[Scene modeling code data]
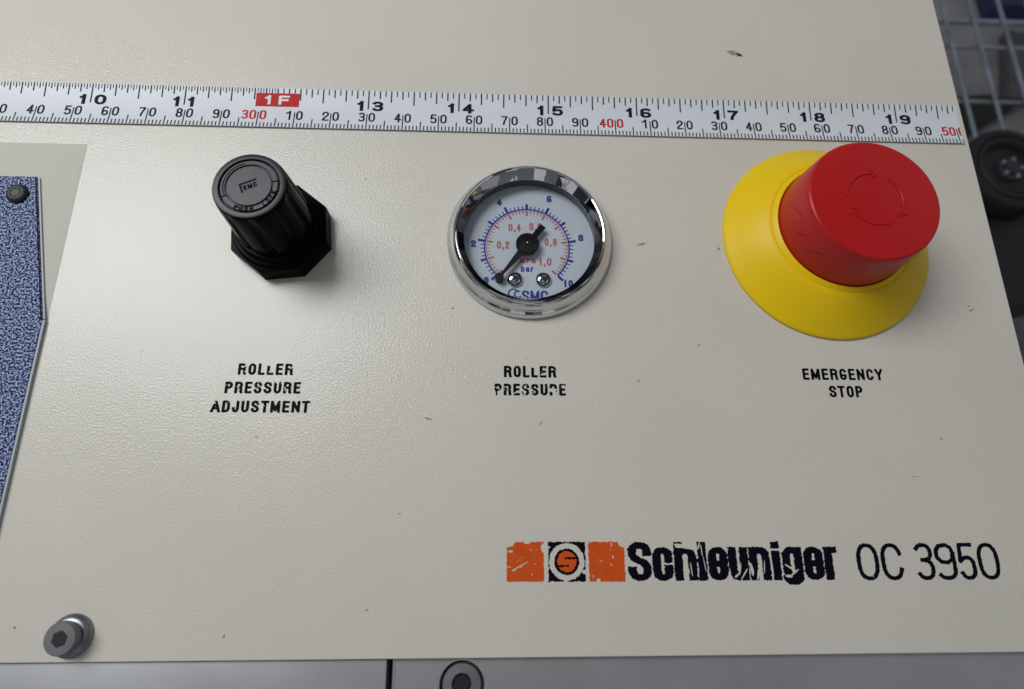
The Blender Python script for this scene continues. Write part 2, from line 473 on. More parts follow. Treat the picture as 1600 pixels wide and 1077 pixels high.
# folded sheet metal front
pl = [(-90, 0), (XR, 0), (XR, 235), (-90, 235)]
bm = prism_bm(pl, -1.4, 0, bevel=.35, seg=4)
panel = from_bm('front_panel', bm, M['cream'], machine, smooth=40)
# round opening for the gauge
cut = from_bm('cutter', prism_bm([(149.2 + 19.2 * math.cos(2 * PI * k / 64), 99.88 + 19.2 * math.sin(2 * PI * k / 64)) for k in range(64)], -5, 5), M['cream_edge'])
bo = panel.modifiers.new('hole', 'BOOLEAN'); bo.operation = 'DIFFERENCE'; bo.object = cut; bo.solver = 'EXACT'
bpy.context.view_layer.update()
me = bpy.data.meshes.new_from_object(panel.evaluated_get(bpy.context.evaluated_depsgraph_get()))
panel.modifiers.clear(); panel.data = me; bpy.data.objects.remove(cut)
bm = bmesh.new()      # thin plate whose painted rim feathers out
def ring_(x1, y1, y0, z): return [bm.verts.new(c) for c in ((-88, y0, z), (x1, y0, z), (x1, y1, z), (-88, y1, z))]
rr_ = [ring_(XN + .5, YN + .1, 8, .01), ring_(XN + .1, YN, 8.2, .10), ring_(XN - .5, YN - .25, 8.5, .24), ring_(XN - 1.2, YN - .6, 9, .30)]
for a_, b_ in zip(rr_, rr_[1:]):
    for k in range(4): bm.faces.new((a_[k], a_[(k + 1) % 4], b_[(k + 1) % 4], b_[k]))
bm.faces.new(rr_[-1])
back = from_bm('backing_plate', bm, M['cream_flat'], machine, smooth=40)
back['label'] = 'smooth matt cream plate behind the blue guard'
bm = prism_bm(rect(-90, 1.2, XR - .6, 234), -170, -160)
prism_bm(rect(XR - 2, 3.2, XR - .6, 232), -159.9, -1.5, bm=bm)
prism_bm(rect(-90, 1.2, XR - .6, 3.1), -159.9, -3.2, bm=bm)
from_bm('housing', bm, M['cream_edge'], machine)

# blue speckled guard plate
gp = [(-70, 115.8), (19.5, 115.9), (29.25, 76.4), (29.25, 9.5), (-70, 9.5)]
bm = prism_bm(gp, .31, 1.0, bevel=.05, seg=1)
guard = from_bm('guard_plate', bm, M['speckle'], machine, label='blue speckled guard plate with a cut corner')
def inset(pts, d):
    c = Vector((-20, 60)); return [((x - d) if x > 0 else x, (y - d) if y > 100 else y) for x, y in pts]
# pale edge band around the plate, sitting just outside it
def band(a, b, w, z0, z1):
    a, b = Vector(a), Vector(b); d = (b - a).normalized(); n = Vector((-d.y, d.x))
    return [tuple(a), tuple(a + n * -w), tuple(b + n * -w), tuple(b)]
bm = bmesh.new()
prism_bm(band((29.27, 10), (29.27, 76.3), .55, 0, 0), .05, .80, bm=bm)
prism_bm(band((29.27, 76.5), (19.62, 115.8), .45, 0, 0), .425, .70, bm=bm)
from_bm('edge_band', bm, M['plate_edge'], guard)
bm = prism_bm([(19.1, 115.8), (19.45, 115.85), (29.2, 76.4), (28.85, 76.4)], 1.003, 1.02)
from_bm('edge_line', bm, M['navy_ink'], guard)

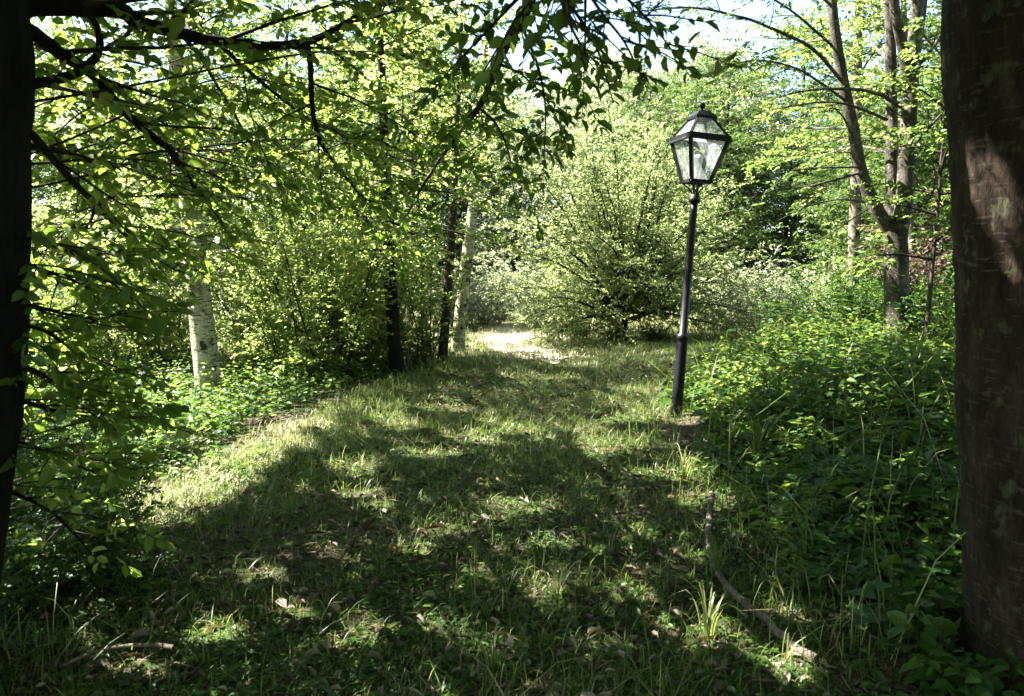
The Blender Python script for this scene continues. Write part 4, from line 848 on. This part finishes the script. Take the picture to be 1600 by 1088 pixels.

* [Task requirements] All of the data above should be quoted exactly, except for the pictures.

* [Response for this exercise]
The Blender Python script for this scene continues. Write part 2, from line 473 on. More parts follow. Treat the picture as 1600 pixels wide and 1077 pixels high.
# folded sheet metal front
pl = [(-90, 0), (XR, 0), (XR, 235), (-90, 235)]
bm = prism_bm(pl, -1.4, 0, bevel=.35, seg=4)
panel = from_bm('front_panel', bm, M['cream'], machine, smooth=40)
# round opening for the gauge
cut = from_bm('cutter', prism_bm([(149.2 + 19.2 * math.cos(2 * PI * k / 64), 99.88 + 19.2 * math.sin(2 * PI * k / 64)) for k in range(64)], -5, 5), M['cream_edge'])
bo = panel.modifiers.new('hole', 'BOOLEAN'); bo.operation = 'DIFFERENCE'; bo.object = cut; bo.solver = 'EXACT'
bpy.context.view_layer.update()
me = bpy.data.meshes.new_from_object(panel.evaluated_get(bpy.context.evaluated_depsgraph_get()))
panel.modifiers.clear(); panel.data = me; bpy.data.objects.remove(cut)
bm = bmesh.new()      # thin plate whose painted rim feathers out
def ring_(x1, y1, y0, z): return [bm.verts.new(c) for c in ((-88, y0, z), (x1, y0, z), (x1, y1, z), (-88, y1, z))]
rr_ = [ring_(XN + .5, YN + .1, 8, .01), ring_(XN + .1, YN, 8.2, .10), ring_(XN - .5, YN - .25, 8.5, .24), ring_(XN - 1.2, YN - .6, 9, .30)]
for a_, b_ in zip(rr_, rr_[1:]):
    for k in range(4): bm.faces.new((a_[k], a_[(k + 1) % 4], b_[(k + 1) % 4], b_[k]))
bm.faces.new(rr_[-1])
back = from_bm('backing_plate', bm, M['cream_flat'], machine, smooth=40)
back['label'] = 'smooth matt cream plate behind the blue guard'
bm = prism_bm(rect(-90, 1.2, XR - .6, 234), -170, -160)
prism_bm(rect(XR - 2, 3.2, XR - .6, 232), -159.9, -1.5, bm=bm)
prism_bm(rect(-90, 1.2, XR - .6, 3.1), -159.9, -3.2, bm=bm)
from_bm('housing', bm, M['cream_edge'], machine)

# blue speckled guard plate
gp = [(-70, 115.8), (19.5, 115.9), (29.25, 76.4), (29.25, 9.5), (-70, 9.5)]
bm = prism_bm(gp, .31, 1.0, bevel=.05, seg=1)
guard = from_bm('guard_plate', bm, M['speckle'], machine, label='blue speckled guard plate with a cut corner')
def inset(pts, d):
    c = Vector((-20, 60)); return [((x - d) if x > 0 else x, (y - d) if y > 100 else y) for x, y in pts]
# pale edge band around the plate, sitting just outside it
def band(a, b, w, z0, z1):
    a, b = Vector(a), Vector(b); d = (b - a).normalized(); n = Vector((-d.y, d.x))
    return [tuple(a), tuple(a + n * -w), tuple(b + n * -w), tuple(b)]
bm = bmesh.new()
prism_bm(band((29.27, 10), (29.27, 76.3), .55, 0, 0), .05, .80, bm=bm)
prism_bm(band((29.27, 76.5), (19.62, 115.8), .45, 0, 0), .425, .70, bm=bm)
from_bm('edge_band', bm, M['plate_edge'], guard)
bm = prism_bm([(19.1, 115.8), (19.45, 115.85), (29.2, 76.4), (28.85, 76.4)], 1.003, 1.02)
from_bm('edge_line', bm, M['navy_ink'], guard)

The Blender Python script for this scene continues. Write part 4, from line 848 on. This part finishes the script. Take the picture to be 1600 by 1088 pixels.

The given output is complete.